__YOUR TASK__.
Pictures stay out of the copy; set down each line of the listing below exactly.

..........

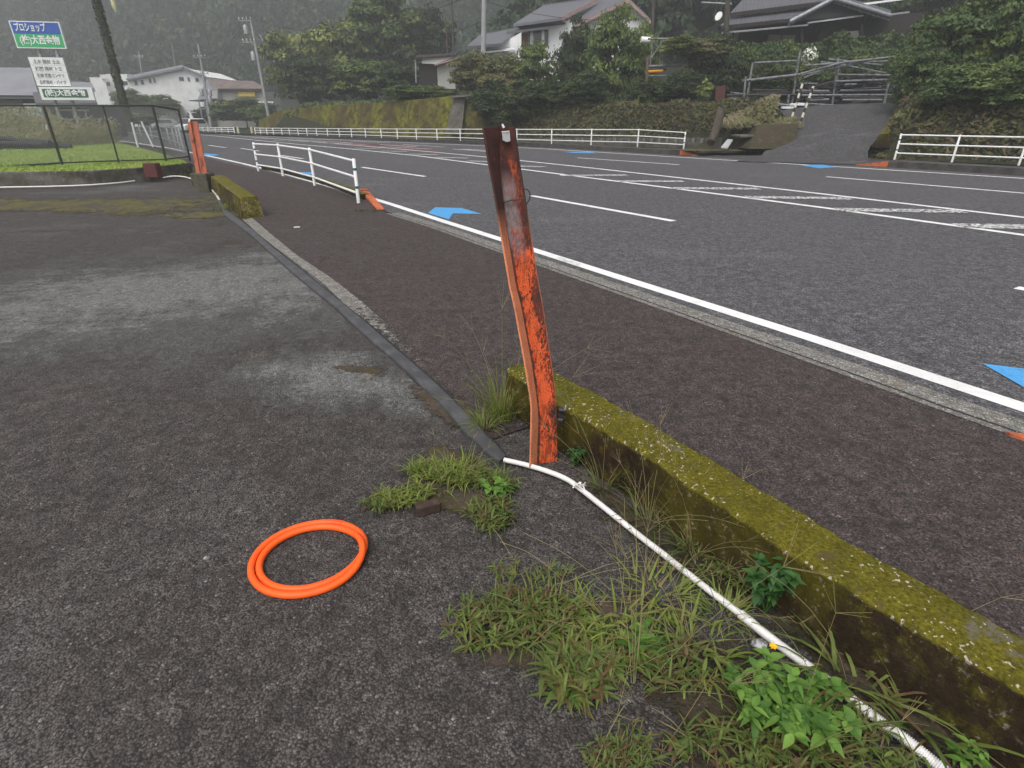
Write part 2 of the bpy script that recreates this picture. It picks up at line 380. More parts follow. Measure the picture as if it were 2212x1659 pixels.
M['fence_green'] = mat('faded_green_fence', (.045, .050, .045), .7, [(7, (.07, .055, .045), .5, .7)])
M['wire'] = mat('fence_wire', (.30, .31, .30), .6)
M['brick'] = mat('old_brick', (.045, .028, .022), .9, [(20, (.08, .05, .04), .5, .7)], [(60, .6, .004)])
M['stone'] = mat('loose_rock', (.20, .17, .14), .9, [(20, (.10, .08, .06), .45, .65)], [(40, .8, .008)])
M['petal'] = mat('yellow_petal', (.85, .42, .01), .5)
M['white_flower'] = mat('white_petal', (.72, .72, .62), .6)
M['tag'] = mat('grey_metal_tag', (.42, .42, .43), .4, [(60, (.14, .13, .13), .48, .56), (20, (.6, .6, .6), .55, .7)])
# foliage
M['leaf_dark'] = leaf_mat('dark_leaves', [(.014, .024, .011), (.026, .044, .015), (.045, .066, .022)], lightc=(.10, .13, .036), noise_scale=.9, gain=1.3)
M['leaf_mid'] = leaf_mat('mid_green_leaves', [(.026, .048, .015), (.058, .092, .025), (.10, .14, .038)], lightc=(.18, .22, .055), noise_scale=.8, gain=1.3)
M['leaf_bright'] = leaf_mat('light_green_leaves', [(.040, .065, .018), (.095, .13, .032), (.16, .19, .05)], lightc=(.32, .34, .09), noise_scale=.35, lo=.46, hi=.62, gain=1.15)
M['leaf_olive'] = leaf_mat('olive_leaves', [(.045, .052, .020), (.095, .105, .040), (.15, .15, .06)], lightc=(.23, .20, .09), noise_scale=.9, gain=1.3)
M['leaf_conifer'] = leaf_mat('conifer_leaves', [(.035, .062, .019), (.075, .115, .030), (.13, .17, .042)], lightc=(.21, .26, .06), noise_scale=.5, gain=1.3)
M['leaf_bank'] = leaf_mat('bank_cover', [(.055, .032, .020), (.045, .052, .018), (.11, .068, .04), (.08, .085, .028), (.04, .052, .018)], lightc=(.13, .14, .04), noise_scale=.7, trans=.1)
M['leaf_forest'] = leaf_mat('forest_leaves', [(.016, .034, .018), (.034, .062, .028), (.062, .095, .040)], lightc=(.11, .15, .06), noise_scale=.09, trans=.15, gain=1.15)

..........

__TASK SOLUTION__.
Write part 2 of the bpy script that recreates this picture. It picks up at line 380. More parts follow. Measure the picture as if it were 2212x1659 pixels.
M['fence_green'] = mat('faded_green_fence', (.045, .050, .045), .7, [(7, (.07, .055, .045), .5, .7)])
M['wire'] = mat('fence_wire', (.30, .31, .30), .6)
M['brick'] = mat('old_brick', (.045, .028, .022), .9, [(20, (.08, .05, .04), .5, .7)], [(60, .6, .004)])
M['stone'] = mat('loose_rock', (.20, .17, .14), .9, [(20, (.10, .08, .06), .45, .65)], [(40, .8, .008)])
M['petal'] = mat('yellow_petal', (.85, .42, .01), .5)
M['white_flower'] = mat('white_petal', (.72, .72, .62), .6)
M['tag'] = mat('grey_metal_tag', (.42, .42, .43), .4, [(60, (.14, .13, .13), .48, .56), (20, (.6, .6, .6), .55, .7)])
# foliage
M['leaf_dark'] = leaf_mat('dark_leaves', [(.014, .024, .011), (.026, .044, .015), (.045, .066, .022)], lightc=(.10, .13, .036), noise_scale=.9, gain=1.3)
M['leaf_mid'] = leaf_mat('mid_green_leaves', [(.026, .048, .015), (.058, .092, .025), (.10, .14, .038)], lightc=(.18, .22, .055), noise_scale=.8, gain=1.3)
M['leaf_bright'] = leaf_mat('light_green_leaves', [(.040, .065, .018), (.095, .13, .032), (.16, .19, .05)], lightc=(.32, .34, .09), noise_scale=.35, lo=.46, hi=.62, gain=1.15)
M['leaf_olive'] = leaf_mat('olive_leaves', [(.045, .052, .020), (.095, .105, .040), (.15, .15, .06)], lightc=(.23, .20, .09), noise_scale=.9, gain=1.3)
M['leaf_conifer'] = leaf_mat('conifer_leaves', [(.035, .062, .019), (.075, .115, .030), (.13, .17, .042)], lightc=(.21, .26, .06), noise_scale=.5, gain=1.3)
M['leaf_bank'] = leaf_mat('bank_cover', [(.055, .032, .020), (.045, .052, .018), (.11, .068, .04), (.08, .085, .028), (.04, .052, .018)], lightc=(.13, .14, .04), noise_scale=.7, trans=.1)
M['leaf_forest'] = leaf_mat('forest_leaves', [(.016, .034, .018), (.034, .062, .028), (.062, .095, .040)], lightc=(.11, .15, .06), noise_scale=.09, trans=.15, gain=1.15)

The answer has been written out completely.